## SHORT PROBLEM
Set down the material below in full, matching it exactly.

++++++

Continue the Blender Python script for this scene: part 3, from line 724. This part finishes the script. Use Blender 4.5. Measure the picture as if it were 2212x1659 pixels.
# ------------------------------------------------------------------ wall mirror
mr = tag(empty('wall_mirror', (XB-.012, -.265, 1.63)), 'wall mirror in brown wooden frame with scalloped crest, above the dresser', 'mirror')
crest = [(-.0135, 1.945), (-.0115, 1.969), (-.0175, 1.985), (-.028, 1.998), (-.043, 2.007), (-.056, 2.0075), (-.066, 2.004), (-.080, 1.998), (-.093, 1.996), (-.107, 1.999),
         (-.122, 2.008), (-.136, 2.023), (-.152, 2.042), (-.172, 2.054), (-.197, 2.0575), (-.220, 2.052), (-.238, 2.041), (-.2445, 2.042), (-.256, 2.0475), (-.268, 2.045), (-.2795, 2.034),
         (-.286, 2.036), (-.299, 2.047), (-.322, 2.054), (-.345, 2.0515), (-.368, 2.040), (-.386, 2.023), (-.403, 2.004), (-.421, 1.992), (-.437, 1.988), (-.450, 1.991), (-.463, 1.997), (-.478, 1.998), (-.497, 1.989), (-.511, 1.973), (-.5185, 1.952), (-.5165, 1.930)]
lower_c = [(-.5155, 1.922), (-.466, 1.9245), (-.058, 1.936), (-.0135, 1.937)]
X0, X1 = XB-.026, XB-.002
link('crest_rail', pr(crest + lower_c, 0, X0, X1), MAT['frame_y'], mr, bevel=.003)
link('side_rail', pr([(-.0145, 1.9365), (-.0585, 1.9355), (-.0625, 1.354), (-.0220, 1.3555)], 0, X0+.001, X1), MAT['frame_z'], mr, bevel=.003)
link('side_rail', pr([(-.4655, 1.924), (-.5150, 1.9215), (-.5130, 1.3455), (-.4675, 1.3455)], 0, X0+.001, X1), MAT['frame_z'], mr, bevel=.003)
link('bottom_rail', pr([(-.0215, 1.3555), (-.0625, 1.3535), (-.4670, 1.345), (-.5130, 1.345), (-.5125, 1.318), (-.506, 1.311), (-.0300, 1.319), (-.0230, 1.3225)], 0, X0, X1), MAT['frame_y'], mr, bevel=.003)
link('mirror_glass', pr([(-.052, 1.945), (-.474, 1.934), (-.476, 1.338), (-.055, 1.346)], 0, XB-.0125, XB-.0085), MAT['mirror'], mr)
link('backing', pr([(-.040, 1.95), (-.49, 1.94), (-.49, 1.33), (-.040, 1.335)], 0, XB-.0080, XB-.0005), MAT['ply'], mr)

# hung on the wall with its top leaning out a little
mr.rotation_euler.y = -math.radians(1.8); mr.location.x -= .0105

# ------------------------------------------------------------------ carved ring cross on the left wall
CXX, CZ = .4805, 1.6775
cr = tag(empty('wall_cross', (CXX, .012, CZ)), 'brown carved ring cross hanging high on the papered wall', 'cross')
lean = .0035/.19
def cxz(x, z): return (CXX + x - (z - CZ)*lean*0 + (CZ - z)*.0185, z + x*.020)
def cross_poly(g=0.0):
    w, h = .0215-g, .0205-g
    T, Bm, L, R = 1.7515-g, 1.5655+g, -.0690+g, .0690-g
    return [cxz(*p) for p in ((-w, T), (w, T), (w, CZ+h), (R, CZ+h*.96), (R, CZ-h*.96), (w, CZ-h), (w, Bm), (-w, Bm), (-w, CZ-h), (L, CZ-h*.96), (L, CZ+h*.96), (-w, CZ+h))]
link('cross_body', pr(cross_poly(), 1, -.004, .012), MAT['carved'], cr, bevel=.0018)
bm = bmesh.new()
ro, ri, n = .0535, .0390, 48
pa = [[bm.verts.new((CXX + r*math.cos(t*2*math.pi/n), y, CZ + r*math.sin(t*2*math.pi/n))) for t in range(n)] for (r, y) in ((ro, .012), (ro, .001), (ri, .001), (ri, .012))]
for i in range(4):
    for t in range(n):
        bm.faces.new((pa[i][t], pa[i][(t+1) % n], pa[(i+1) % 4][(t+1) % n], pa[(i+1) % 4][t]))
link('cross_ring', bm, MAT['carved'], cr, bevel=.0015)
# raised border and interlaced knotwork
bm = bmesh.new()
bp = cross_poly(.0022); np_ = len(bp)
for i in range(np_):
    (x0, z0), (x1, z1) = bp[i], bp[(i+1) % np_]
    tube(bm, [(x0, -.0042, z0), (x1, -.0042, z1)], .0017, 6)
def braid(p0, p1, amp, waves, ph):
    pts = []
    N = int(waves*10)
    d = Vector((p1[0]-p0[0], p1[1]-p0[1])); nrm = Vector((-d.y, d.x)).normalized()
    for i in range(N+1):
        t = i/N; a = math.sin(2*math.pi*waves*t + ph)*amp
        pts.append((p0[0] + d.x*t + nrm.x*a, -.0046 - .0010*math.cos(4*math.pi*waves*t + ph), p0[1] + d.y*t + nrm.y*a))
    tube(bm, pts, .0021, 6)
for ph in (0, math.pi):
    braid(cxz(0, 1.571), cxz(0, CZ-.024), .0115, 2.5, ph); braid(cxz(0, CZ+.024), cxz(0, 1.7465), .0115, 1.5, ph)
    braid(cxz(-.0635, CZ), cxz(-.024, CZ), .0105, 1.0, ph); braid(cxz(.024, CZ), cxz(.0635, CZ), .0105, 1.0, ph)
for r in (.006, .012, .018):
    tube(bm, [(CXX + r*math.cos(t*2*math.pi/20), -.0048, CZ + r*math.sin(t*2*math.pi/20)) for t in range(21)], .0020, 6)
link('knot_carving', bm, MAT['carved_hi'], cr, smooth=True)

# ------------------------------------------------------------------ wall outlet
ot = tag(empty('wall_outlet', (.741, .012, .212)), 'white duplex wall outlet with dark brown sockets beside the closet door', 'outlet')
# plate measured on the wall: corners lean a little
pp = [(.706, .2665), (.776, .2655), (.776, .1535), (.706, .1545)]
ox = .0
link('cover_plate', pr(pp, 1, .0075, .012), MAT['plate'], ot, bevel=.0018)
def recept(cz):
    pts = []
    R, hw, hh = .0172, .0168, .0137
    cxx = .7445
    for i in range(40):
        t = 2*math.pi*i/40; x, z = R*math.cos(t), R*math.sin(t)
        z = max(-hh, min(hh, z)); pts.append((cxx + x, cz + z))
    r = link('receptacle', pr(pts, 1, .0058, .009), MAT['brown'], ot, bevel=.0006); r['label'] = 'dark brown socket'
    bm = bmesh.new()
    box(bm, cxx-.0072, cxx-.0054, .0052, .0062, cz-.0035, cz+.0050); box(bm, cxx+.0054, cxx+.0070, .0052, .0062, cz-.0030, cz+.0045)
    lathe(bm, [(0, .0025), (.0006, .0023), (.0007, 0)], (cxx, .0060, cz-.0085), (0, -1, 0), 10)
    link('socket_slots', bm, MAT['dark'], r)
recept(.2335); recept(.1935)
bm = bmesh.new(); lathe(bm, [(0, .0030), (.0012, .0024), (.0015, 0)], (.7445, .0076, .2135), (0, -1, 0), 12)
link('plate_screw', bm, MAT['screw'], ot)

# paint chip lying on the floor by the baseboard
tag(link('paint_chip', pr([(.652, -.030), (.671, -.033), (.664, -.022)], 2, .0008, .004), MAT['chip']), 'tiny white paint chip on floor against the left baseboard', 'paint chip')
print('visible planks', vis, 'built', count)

++++++

## SOLUTION FOR THIS EXERCISE
Continue the Blender Python script for this scene: part 3, from line 724. This part finishes the script. Use Blender 4.5. Measure the picture as if it were 2212x1659 pixels.
# ------------------------------------------------------------------ wall mirror
mr = tag(empty('wall_mirror', (XB-.012, -.265, 1.63)), 'wall mirror in brown wooden frame with scalloped crest, above the dresser', 'mirror')
crest = [(-.0135, 1.945), (-.0115, 1.969), (-.0175, 1.985), (-.028, 1.998), (-.043, 2.007), (-.056, 2.0075), (-.066, 2.004), (-.080, 1.998), (-.093, 1.996), (-.107, 1.999),
         (-.122, 2.008), (-.136, 2.023), (-.152, 2.042), (-.172, 2.054), (-.197, 2.0575), (-.220, 2.052), (-.238, 2.041), (-.2445, 2.042), (-.256, 2.0475), (-.268, 2.045), (-.2795, 2.034),
         (-.286, 2.036), (-.299, 2.047), (-.322, 2.054), (-.345, 2.0515), (-.368, 2.040), (-.386, 2.023), (-.403, 2.004), (-.421, 1.992), (-.437, 1.988), (-.450, 1.991), (-.463, 1.997), (-.478, 1.998), (-.497, 1.989), (-.511, 1.973), (-.5185, 1.952), (-.5165, 1.930)]
lower_c = [(-.5155, 1.922), (-.466, 1.9245), (-.058, 1.936), (-.0135, 1.937)]
X0, X1 = XB-.026, XB-.002
link('crest_rail', pr(crest + lower_c, 0, X0, X1), MAT['frame_y'], mr, bevel=.003)
link('side_rail', pr([(-.0145, 1.9365), (-.0585, 1.9355), (-.0625, 1.354), (-.0220, 1.3555)], 0, X0+.001, X1), MAT['frame_z'], mr, bevel=.003)
link('side_rail', pr([(-.4655, 1.924), (-.5150, 1.9215), (-.5130, 1.3455), (-.4675, 1.3455)], 0, X0+.001, X1), MAT['frame_z'], mr, bevel=.003)
link('bottom_rail', pr([(-.0215, 1.3555), (-.0625, 1.3535), (-.4670, 1.345), (-.5130, 1.345), (-.5125, 1.318), (-.506, 1.311), (-.0300, 1.319), (-.0230, 1.3225)], 0, X0, X1), MAT['frame_y'], mr, bevel=.003)
link('mirror_glass', pr([(-.052, 1.945), (-.474, 1.934), (-.476, 1.338), (-.055, 1.346)], 0, XB-.0125, XB-.0085), MAT['mirror'], mr)
link('backing', pr([(-.040, 1.95), (-.49, 1.94), (-.49, 1.33), (-.040, 1.335)], 0, XB-.0080, XB-.0005), MAT['ply'], mr)

# hung on the wall with its top leaning out a little
mr.rotation_euler.y = -math.radians(1.8); mr.location.x -= .0105

# ------------------------------------------------------------------ carved ring cross on the left wall
CXX, CZ = .4805, 1.6775
cr = tag(empty('wall_cross', (CXX, .012, CZ)), 'brown carved ring cross hanging high on the papered wall', 'cross')
lean = .0035/.19
def cxz(x, z): return (CXX + x - (z - CZ)*lean*0 + (CZ - z)*.0185, z + x*.020)
def cross_poly(g=0.0):
    w, h = .0215-g, .0205-g
    T, Bm, L, R = 1.7515-g, 1.5655+g, -.0690+g, .0690-g
    return [cxz(*p) for p in ((-w, T), (w, T), (w, CZ+h), (R, CZ+h*.96), (R, CZ-h*.96), (w, CZ-h), (w, Bm), (-w, Bm), (-w, CZ-h), (L, CZ-h*.96), (L, CZ+h*.96), (-w, CZ+h))]
link('cross_body', pr(cross_poly(), 1, -.004, .012), MAT['carved'], cr, bevel=.0018)
bm = bmesh.new()
ro, ri, n = .0535, .0390, 48
pa = [[bm.verts.new((CXX + r*math.cos(t*2*math.pi/n), y, CZ + r*math.sin(t*2*math.pi/n))) for t in range(n)] for (r, y) in ((ro, .012), (ro, .001), (ri, .001), (ri, .012))]
for i in range(4):
    for t in range(n):
        bm.faces.new((pa[i][t], pa[i][(t+1) % n], pa[(i+1) % 4][(t+1) % n], pa[(i+1) % 4][t]))
link('cross_ring', bm, MAT['carved'], cr, bevel=.0015)
# raised border and interlaced knotwork
bm = bmesh.new()
bp = cross_poly(.0022); np_ = len(bp)
for i in range(np_):
    (x0, z0), (x1, z1) = bp[i], bp[(i+1) % np_]
    tube(bm, [(x0, -.0042, z0), (x1, -.0042, z1)], .0017, 6)
def braid(p0, p1, amp, waves, ph):
    pts = []
    N = int(waves*10)
    d = Vector((p1[0]-p0[0], p1[1]-p0[1])); nrm = Vector((-d.y, d.x)).normalized()
    for i in range(N+1):
        t = i/N; a = math.sin(2*math.pi*waves*t + ph)*amp
        pts.append((p0[0] + d.x*t + nrm.x*a, -.0046 - .0010*math.cos(4*math.pi*waves*t + ph), p0[1] + d.y*t + nrm.y*a))
    tube(bm, pts, .0021, 6)
for ph in (0, math.pi):
    braid(cxz(0, 1.571), cxz(0, CZ-.024), .0115, 2.5, ph); braid(cxz(0, CZ+.024), cxz(0, 1.7465), .0115, 1.5, ph)
    braid(cxz(-.0635, CZ), cxz(-.024, CZ), .0105, 1.0, ph); braid(cxz(.024, CZ), cxz(.0635, CZ), .0105, 1.0, ph)
for r in (.006, .012, .018):
    tube(bm, [(CXX + r*math.cos(t*2*math.pi/20), -.0048, CZ + r*math.sin(t*2*math.pi/20)) for t in range(21)], .0020, 6)
link('knot_carving', bm, MAT['carved_hi'], cr, smooth=True)

# ------------------------------------------------------------------ wall outlet
ot = tag(empty('wall_outlet', (.741, .012, .212)), 'white duplex wall outlet with dark brown sockets beside the closet door', 'outlet')
# plate measured on the wall: corners lean a little
pp = [(.706, .2665), (.776, .2655), (.776, .1535), (.706, .1545)]
ox = .0
link('cover_plate', pr(pp, 1, .0075, .012), MAT['plate'], ot, bevel=.0018)
def recept(cz):
    pts = []
    R, hw, hh = .0172, .0168, .0137
    cxx = .7445
    for i in range(40):
        t = 2*math.pi*i/40; x, z = R*math.cos(t), R*math.sin(t)
        z = max(-hh, min(hh, z)); pts.append((cxx + x, cz + z))
    r = link('receptacle', pr(pts, 1, .0058, .009), MAT['brown'], ot, bevel=.0006); r['label'] = 'dark brown socket'
    bm = bmesh.new()
    box(bm, cxx-.0072, cxx-.0054, .0052, .0062, cz-.0035, cz+.0050); box(bm, cxx+.0054, cxx+.0070, .0052, .0062, cz-.0030, cz+.0045)
    lathe(bm, [(0, .0025), (.0006, .0023), (.0007, 0)], (cxx, .0060, cz-.0085), (0, -1, 0), 10)
    link('socket_slots', bm, MAT['dark'], r)
recept(.2335); recept(.1935)
bm = bmesh.new(); lathe(bm, [(0, .0030), (.0012, .0024), (.0015, 0)], (.7445, .0076, .2135), (0, -1, 0), 12)
link('plate_screw', bm, MAT['screw'], ot)

# paint chip lying on the floor by the baseboard
tag(link('paint_chip', pr([(.652, -.030), (.671, -.033), (.664, -.022)], 2, .0008, .004), MAT['chip']), 'tiny white paint chip on floor against the left baseboard', 'paint chip')
print('visible planks', vis, 'built', count)